W obecnej siedzibie Muzeum Rzemiosła brakuje miejsca na nowe ekspozycje, a wiele interesujących eksponatów z tego powodu znajduje się w magazynie. Dlatego władze zarówno instytucji kulturalnej, jak i miasta zdecydowały się na utworzenie nowej siedziby muzeum w zabytkowej kamienicy u zbiegu ul. Blich i Słowackiego.
Budynek z końca XIX wieku jest elementem historycznej zabudowy Rynku w jego północno-wschodniej części. Kamienica o secesyjnych cechach posiada charakterystyczną narożną loggię zwieńczoną kopulastym dachem.
Obecnie znajduje się w niej biuro podróży, administracja Centrum Dziedzictwa Szkła oraz Punkt Informacji Kulturalno-Turystycznej. Do niedawna budynek był własnością magistratu, ale na mocy uchwały został przekazany Muzeum Rzemiosła, które stara się o dofinansowanie jego remontu z funduszy unijnych.
Kamienica ma dwie kondygnacje, poddasze i piwnice. Łącznie to 780 m2 do zagospodarowania. Muzeum posiada już wstępną koncepcję, jak ma być urządzona powierzchnia. W piwnicach znajdzie się ekspozycja poświęcona wynalazcy Janowi Szczepanikowi, na wyższych kondygnacjach zostaną urządzone sale wystawiennicze i sala wystaw czasowych, zaś na poddaszu będzie administracja i pomieszczenia naukowo-badawcze dla pracowników Muzeum Rzemiosła.

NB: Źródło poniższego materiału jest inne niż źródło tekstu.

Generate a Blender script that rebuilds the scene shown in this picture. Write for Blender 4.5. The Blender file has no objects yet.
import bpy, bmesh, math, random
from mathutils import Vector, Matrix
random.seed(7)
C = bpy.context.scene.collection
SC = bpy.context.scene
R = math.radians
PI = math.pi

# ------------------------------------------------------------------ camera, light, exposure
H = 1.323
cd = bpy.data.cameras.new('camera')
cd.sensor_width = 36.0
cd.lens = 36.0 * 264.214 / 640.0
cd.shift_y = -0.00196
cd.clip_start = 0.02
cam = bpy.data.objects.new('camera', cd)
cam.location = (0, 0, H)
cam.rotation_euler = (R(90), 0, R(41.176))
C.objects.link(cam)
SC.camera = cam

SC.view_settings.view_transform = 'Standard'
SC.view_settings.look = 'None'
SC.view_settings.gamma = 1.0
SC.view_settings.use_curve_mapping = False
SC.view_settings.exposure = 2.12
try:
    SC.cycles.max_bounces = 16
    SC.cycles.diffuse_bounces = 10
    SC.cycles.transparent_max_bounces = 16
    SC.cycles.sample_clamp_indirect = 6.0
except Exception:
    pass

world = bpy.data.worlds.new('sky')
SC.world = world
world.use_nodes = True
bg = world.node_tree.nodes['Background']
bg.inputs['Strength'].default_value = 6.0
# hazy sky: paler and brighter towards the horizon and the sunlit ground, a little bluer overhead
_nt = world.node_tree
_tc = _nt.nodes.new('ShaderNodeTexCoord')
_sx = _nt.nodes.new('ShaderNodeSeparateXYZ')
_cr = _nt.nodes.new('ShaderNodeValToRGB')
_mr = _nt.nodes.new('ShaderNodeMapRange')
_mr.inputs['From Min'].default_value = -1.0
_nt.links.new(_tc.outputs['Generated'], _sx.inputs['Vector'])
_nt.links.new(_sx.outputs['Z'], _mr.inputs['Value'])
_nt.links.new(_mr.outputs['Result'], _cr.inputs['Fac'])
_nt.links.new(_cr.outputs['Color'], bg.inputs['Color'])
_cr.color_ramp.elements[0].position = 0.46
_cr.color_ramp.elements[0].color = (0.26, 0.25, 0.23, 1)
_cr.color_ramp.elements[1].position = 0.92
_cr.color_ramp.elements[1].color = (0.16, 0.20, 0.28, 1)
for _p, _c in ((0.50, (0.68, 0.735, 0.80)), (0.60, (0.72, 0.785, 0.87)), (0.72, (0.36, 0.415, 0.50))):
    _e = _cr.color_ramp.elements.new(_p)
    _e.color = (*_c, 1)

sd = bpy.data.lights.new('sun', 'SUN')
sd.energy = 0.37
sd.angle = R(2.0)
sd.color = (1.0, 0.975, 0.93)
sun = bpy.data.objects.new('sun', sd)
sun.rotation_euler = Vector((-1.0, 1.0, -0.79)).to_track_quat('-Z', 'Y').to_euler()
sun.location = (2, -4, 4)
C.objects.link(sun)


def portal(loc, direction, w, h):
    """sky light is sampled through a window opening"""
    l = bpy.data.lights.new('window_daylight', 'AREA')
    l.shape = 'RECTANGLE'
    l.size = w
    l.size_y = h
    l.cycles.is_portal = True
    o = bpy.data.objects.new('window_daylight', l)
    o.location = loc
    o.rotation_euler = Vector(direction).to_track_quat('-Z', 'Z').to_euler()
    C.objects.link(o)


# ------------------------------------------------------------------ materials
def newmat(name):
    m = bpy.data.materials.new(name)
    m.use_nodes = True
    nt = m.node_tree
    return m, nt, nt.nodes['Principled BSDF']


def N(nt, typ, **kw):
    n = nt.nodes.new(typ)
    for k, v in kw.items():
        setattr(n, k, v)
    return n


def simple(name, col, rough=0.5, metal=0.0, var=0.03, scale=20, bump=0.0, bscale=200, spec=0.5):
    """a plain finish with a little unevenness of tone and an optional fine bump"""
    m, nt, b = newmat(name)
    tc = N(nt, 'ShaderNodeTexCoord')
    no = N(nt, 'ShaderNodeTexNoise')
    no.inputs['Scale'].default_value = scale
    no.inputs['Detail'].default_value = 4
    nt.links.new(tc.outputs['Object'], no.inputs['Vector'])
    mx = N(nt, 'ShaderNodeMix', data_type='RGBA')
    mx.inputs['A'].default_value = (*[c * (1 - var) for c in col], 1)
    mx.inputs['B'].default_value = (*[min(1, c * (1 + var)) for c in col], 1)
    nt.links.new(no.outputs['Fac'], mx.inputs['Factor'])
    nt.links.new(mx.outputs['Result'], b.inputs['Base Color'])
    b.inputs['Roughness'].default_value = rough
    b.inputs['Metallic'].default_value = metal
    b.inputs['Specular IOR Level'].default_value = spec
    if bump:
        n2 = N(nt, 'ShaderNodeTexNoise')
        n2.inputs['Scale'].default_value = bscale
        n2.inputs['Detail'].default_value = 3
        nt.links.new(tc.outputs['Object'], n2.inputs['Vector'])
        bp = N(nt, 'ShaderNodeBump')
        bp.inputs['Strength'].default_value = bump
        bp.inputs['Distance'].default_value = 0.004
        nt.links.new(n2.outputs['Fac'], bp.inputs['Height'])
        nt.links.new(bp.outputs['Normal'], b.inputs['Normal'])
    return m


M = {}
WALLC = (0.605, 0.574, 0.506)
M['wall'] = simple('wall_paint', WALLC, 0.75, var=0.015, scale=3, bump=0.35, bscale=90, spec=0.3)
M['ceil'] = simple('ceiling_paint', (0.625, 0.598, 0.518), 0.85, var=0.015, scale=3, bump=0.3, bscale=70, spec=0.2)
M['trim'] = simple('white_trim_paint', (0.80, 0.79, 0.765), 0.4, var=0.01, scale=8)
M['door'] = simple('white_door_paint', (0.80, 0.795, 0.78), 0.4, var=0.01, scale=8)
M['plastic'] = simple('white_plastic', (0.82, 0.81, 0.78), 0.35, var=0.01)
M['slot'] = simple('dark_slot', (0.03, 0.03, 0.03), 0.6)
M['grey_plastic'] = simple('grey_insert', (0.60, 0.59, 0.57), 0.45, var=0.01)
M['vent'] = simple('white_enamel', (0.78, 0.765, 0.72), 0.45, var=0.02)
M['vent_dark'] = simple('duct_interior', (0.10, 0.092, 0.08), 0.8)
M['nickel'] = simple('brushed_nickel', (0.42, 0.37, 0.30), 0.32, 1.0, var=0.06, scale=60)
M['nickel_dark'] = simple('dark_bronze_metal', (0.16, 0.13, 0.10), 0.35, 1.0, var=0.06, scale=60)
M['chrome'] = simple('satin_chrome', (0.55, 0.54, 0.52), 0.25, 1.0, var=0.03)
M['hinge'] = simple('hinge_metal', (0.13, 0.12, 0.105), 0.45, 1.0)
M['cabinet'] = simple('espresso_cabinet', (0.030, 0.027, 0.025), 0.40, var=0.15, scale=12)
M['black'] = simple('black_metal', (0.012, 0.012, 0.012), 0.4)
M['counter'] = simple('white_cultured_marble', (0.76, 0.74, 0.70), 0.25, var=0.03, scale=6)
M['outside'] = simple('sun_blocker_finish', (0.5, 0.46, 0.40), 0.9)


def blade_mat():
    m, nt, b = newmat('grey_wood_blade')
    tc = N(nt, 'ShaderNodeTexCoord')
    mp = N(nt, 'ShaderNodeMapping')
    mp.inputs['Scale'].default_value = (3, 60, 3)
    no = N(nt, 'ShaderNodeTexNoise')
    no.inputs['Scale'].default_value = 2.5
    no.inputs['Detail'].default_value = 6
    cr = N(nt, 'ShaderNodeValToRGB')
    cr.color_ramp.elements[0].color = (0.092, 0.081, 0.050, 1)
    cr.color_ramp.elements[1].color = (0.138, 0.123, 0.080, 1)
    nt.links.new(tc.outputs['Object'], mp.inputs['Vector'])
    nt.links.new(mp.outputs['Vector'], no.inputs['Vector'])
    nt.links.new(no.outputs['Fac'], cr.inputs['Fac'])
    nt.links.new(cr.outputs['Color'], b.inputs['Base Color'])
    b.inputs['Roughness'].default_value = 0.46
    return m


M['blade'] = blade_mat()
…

W pierwszej kolejności zostaną przeprowadzone badania konserwatorskie elewacji. - Chciałabym przywrócić budynkowi zabytkowe elementy. Posiadamy dokumentację zdjęciową pokazującą, jak wyglądała np. stolarka. Zachowamy pięknie rzeźbione drzwi, które zostaną poddane konserwacji. Oprócz tego odnowimy klatkę schodową, ceramiczną posadzkę i modernistyczne poręcze – wymienia Marta Rymar, dyrektorka Muzeum Rzemiosła.
Do nowego budynku zostaną też przeniesione dotychczasowe ekspozycje muzealne poświęcone historii rzemiosła od czasów średniowiecza. Przedstawiają one zwyczaje cechowe i pokazują losy fryzjerstwa, tkactwa, modniarstwa, odlewnictwa, kowalstwa i zegarmistrzostwa z XIX wieku. Nie zabraknie też nowych wystaw.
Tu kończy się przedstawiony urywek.